Stated exercise: Give back the lines exactly, from the first one to the line with "SC.camera = cam", both ends included.

:: Data shown

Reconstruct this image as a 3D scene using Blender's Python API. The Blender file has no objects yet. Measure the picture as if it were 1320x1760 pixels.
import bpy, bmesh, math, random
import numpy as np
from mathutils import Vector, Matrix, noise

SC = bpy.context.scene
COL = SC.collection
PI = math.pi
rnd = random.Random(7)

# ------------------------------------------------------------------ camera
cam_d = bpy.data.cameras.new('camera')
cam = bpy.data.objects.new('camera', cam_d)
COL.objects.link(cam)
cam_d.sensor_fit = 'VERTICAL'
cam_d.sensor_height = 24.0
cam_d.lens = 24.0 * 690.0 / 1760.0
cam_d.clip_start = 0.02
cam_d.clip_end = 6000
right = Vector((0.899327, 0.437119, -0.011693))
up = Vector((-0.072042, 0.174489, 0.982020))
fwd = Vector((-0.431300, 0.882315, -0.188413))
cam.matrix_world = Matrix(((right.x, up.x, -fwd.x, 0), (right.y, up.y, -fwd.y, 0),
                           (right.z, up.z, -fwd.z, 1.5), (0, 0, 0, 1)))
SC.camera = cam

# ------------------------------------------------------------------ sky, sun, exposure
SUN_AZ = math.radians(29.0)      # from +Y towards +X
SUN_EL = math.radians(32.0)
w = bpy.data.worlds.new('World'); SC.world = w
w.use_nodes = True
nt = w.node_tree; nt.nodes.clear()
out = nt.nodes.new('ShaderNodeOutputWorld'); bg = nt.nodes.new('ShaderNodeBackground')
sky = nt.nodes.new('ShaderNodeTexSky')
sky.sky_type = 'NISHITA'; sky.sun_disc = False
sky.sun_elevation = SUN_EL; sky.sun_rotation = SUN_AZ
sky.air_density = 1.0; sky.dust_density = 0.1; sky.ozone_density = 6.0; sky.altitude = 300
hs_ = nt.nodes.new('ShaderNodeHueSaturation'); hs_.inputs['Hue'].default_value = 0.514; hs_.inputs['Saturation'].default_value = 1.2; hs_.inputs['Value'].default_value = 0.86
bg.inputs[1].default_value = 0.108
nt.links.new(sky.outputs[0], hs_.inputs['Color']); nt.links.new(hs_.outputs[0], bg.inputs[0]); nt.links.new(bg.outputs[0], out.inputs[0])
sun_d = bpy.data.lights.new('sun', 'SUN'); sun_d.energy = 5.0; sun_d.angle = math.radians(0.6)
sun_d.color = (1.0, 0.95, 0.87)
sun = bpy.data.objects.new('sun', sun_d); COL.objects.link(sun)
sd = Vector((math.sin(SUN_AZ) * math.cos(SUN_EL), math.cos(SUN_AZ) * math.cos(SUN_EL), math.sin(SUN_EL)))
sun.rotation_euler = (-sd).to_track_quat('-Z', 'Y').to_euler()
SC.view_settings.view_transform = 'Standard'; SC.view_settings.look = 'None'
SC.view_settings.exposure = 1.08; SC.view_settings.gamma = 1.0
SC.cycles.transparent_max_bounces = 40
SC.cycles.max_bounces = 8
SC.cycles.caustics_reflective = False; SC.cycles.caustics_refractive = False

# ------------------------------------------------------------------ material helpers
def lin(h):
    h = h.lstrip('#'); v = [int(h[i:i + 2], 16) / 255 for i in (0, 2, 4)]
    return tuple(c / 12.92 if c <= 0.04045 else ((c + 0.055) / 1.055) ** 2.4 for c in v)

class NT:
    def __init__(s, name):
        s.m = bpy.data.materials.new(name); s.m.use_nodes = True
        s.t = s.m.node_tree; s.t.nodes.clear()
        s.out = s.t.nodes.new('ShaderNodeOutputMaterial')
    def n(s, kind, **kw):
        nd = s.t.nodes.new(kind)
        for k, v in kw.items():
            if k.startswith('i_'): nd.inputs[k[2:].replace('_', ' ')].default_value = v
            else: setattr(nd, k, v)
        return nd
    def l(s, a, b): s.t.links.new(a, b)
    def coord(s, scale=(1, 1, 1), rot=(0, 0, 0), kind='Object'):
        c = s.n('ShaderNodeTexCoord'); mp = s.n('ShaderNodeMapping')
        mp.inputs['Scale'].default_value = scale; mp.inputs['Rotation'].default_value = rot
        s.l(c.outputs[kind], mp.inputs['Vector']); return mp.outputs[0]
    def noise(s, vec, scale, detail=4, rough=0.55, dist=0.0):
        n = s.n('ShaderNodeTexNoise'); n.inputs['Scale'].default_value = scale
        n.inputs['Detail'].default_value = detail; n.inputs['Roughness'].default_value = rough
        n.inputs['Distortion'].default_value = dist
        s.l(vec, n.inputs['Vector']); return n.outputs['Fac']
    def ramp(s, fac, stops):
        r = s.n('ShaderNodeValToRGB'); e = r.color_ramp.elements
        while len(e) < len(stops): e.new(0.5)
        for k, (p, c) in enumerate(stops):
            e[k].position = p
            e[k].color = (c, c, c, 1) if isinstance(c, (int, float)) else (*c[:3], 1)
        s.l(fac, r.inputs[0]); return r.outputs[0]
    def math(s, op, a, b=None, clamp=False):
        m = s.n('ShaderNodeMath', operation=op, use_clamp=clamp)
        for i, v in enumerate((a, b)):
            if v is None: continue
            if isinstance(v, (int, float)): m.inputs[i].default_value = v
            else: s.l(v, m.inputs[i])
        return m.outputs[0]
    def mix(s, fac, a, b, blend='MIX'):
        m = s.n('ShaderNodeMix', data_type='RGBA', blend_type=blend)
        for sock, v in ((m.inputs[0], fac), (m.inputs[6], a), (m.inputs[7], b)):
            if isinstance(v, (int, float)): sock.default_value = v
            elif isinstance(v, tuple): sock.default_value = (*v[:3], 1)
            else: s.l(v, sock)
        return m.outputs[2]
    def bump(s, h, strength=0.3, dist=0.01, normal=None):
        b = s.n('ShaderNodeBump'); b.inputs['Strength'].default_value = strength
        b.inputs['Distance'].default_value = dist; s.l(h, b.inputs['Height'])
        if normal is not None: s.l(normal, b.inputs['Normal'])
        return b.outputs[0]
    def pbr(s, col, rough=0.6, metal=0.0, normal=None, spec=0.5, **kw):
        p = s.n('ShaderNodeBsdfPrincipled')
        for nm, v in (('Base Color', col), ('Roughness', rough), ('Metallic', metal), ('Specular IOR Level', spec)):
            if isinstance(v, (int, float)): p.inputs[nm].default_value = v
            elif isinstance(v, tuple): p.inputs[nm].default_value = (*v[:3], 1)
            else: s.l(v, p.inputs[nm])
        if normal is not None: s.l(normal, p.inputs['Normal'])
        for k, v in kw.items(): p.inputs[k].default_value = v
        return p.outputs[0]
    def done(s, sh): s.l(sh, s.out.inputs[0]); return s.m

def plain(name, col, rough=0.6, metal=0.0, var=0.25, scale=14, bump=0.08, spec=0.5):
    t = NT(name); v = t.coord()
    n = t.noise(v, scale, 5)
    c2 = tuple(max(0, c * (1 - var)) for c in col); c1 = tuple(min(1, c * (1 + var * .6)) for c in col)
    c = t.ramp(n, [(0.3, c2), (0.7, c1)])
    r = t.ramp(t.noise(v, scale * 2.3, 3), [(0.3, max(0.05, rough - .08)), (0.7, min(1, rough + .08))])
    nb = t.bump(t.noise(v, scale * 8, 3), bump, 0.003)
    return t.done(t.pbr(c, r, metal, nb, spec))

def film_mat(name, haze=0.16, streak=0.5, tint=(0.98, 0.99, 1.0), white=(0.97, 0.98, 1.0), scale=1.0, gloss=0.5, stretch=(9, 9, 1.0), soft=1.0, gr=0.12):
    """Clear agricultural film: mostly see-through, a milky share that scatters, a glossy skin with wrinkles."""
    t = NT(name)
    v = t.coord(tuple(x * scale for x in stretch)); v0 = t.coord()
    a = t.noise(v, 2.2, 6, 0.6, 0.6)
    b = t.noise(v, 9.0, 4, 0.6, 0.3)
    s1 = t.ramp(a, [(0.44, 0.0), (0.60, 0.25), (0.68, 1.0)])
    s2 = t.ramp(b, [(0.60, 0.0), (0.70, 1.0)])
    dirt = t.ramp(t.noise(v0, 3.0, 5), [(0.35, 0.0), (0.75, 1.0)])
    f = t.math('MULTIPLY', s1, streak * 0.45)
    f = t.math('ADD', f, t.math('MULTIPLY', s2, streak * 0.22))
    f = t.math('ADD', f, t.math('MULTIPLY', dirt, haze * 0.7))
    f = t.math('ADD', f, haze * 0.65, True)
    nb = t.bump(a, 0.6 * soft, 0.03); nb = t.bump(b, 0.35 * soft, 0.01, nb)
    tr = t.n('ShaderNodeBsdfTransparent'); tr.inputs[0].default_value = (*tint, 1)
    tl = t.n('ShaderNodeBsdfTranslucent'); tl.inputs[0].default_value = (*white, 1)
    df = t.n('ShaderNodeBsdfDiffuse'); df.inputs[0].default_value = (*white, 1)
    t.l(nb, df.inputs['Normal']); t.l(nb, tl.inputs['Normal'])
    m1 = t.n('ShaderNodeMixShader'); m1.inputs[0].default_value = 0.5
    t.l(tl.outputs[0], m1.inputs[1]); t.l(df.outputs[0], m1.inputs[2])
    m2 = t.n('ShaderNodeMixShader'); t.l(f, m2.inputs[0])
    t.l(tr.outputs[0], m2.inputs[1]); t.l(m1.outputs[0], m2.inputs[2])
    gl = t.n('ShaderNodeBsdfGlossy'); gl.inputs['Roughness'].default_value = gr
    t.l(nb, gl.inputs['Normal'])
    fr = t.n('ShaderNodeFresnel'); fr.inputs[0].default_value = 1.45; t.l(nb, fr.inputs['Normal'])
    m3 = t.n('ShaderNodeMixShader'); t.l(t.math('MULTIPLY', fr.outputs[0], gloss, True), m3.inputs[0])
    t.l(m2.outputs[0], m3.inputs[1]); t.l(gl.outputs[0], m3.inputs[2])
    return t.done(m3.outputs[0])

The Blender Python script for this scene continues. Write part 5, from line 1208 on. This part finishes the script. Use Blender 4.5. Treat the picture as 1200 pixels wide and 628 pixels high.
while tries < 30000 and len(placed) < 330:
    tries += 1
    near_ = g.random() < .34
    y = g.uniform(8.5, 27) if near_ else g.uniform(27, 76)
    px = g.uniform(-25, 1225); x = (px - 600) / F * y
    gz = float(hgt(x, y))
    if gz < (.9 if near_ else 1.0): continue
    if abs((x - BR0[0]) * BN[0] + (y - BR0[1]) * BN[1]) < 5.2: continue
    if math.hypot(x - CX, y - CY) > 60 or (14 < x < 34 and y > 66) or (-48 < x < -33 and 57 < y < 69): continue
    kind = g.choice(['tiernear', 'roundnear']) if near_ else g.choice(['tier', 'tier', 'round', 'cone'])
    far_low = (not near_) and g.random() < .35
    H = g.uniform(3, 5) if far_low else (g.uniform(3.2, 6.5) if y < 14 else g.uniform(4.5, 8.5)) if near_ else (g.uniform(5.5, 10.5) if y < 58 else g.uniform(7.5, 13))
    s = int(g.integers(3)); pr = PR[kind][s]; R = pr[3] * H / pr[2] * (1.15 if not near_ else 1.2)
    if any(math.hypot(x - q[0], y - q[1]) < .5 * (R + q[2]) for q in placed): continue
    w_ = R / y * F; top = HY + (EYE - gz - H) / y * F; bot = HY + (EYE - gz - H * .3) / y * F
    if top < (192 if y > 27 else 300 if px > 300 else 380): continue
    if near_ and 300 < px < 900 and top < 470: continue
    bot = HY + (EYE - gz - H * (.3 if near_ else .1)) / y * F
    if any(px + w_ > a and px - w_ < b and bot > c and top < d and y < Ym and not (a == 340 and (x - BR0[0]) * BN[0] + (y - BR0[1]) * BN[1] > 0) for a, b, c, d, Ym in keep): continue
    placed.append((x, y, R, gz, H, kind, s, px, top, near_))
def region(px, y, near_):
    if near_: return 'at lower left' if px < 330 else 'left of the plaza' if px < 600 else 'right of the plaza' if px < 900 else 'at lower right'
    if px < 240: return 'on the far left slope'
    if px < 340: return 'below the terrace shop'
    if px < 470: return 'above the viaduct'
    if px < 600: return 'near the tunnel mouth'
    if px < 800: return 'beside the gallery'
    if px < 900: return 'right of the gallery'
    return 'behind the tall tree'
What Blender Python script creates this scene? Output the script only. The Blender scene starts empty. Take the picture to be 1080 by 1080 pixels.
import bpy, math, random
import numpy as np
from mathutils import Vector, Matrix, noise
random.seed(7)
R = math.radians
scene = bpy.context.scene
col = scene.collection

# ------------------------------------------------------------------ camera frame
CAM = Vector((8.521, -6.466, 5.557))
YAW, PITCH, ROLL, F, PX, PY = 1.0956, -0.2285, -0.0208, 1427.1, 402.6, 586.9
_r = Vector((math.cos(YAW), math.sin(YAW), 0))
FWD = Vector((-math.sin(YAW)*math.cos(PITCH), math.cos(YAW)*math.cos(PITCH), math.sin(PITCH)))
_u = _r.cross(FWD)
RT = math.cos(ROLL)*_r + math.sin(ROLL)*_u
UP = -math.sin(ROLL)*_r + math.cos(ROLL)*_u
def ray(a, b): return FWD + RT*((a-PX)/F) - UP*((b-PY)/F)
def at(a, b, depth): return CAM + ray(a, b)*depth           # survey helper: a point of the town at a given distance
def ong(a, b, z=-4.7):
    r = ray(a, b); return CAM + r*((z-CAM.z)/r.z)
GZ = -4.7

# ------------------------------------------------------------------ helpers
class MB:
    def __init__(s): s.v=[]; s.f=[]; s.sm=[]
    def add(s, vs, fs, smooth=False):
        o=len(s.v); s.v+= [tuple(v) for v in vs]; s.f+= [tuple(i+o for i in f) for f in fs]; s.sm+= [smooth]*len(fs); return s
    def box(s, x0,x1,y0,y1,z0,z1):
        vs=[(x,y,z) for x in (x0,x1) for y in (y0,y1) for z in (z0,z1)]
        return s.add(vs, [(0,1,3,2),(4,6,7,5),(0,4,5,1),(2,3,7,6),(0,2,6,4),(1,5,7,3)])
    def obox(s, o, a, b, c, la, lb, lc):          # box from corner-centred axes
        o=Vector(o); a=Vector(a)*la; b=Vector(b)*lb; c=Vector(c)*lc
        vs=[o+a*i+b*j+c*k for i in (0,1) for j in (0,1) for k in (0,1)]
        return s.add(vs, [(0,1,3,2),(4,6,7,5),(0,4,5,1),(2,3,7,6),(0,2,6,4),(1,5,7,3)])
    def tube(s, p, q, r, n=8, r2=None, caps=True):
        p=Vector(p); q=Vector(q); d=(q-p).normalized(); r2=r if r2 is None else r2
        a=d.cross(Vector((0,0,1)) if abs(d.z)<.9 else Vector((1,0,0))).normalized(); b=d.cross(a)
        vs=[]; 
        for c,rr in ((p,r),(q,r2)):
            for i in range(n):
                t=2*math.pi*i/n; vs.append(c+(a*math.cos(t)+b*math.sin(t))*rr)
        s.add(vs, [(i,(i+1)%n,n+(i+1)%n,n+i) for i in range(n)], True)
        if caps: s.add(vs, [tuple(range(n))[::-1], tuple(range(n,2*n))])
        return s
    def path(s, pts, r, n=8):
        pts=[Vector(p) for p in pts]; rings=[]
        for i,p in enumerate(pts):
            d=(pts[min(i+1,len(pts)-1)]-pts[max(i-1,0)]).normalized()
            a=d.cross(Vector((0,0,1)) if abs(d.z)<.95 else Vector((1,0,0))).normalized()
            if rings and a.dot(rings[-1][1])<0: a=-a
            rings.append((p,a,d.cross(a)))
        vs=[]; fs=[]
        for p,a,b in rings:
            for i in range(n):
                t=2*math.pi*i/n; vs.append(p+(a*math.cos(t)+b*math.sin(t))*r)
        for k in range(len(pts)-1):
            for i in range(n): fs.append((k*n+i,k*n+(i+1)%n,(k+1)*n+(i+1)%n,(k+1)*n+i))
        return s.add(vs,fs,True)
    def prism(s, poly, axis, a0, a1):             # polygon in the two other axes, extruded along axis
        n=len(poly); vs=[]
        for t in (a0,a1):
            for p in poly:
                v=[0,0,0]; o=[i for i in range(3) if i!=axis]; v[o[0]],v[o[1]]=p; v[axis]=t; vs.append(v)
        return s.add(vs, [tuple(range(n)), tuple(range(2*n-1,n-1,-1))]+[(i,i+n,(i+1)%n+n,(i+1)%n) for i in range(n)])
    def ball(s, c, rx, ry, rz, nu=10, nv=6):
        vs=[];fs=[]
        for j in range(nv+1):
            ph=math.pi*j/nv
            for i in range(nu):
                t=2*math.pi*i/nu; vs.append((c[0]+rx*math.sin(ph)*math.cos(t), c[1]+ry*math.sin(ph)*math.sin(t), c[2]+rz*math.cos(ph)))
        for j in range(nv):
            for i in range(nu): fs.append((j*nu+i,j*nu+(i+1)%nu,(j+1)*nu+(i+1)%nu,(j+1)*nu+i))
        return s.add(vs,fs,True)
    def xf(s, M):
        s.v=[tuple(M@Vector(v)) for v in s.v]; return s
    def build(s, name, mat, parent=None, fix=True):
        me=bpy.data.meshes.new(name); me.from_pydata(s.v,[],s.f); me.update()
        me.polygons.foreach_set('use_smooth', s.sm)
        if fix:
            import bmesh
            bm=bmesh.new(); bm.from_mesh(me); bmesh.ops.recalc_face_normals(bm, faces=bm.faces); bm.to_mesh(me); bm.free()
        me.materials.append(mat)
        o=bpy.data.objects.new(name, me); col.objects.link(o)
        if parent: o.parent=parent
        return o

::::

Solution below:
Reconstruct this image as a 3D scene using Blender's Python API. The Blender file has no objects yet. Measure the picture as if it were 1320x1760 pixels.
import bpy, bmesh, math, random
import numpy as np
from mathutils import Vector, Matrix, noise

SC = bpy.context.scene
COL = SC.collection
PI = math.pi
rnd = random.Random(7)

# ------------------------------------------------------------------ camera
cam_d = bpy.data.cameras.new('camera')
cam = bpy.data.objects.new('camera', cam_d)
COL.objects.link(cam)
cam_d.sensor_fit = 'VERTICAL'
cam_d.sensor_height = 24.0
cam_d.lens = 24.0 * 690.0 / 1760.0
cam_d.clip_start = 0.02
cam_d.clip_end = 6000
right = Vector((0.899327, 0.437119, -0.011693))
up = Vector((-0.072042, 0.174489, 0.982020))
fwd = Vector((-0.431300, 0.882315, -0.188413))
cam.matrix_world = Matrix(((right.x, up.x, -fwd.x, 0), (right.y, up.y, -fwd.y, 0),
                           (right.z, up.z, -fwd.z, 1.5), (0, 0, 0, 1)))
SC.camera = cam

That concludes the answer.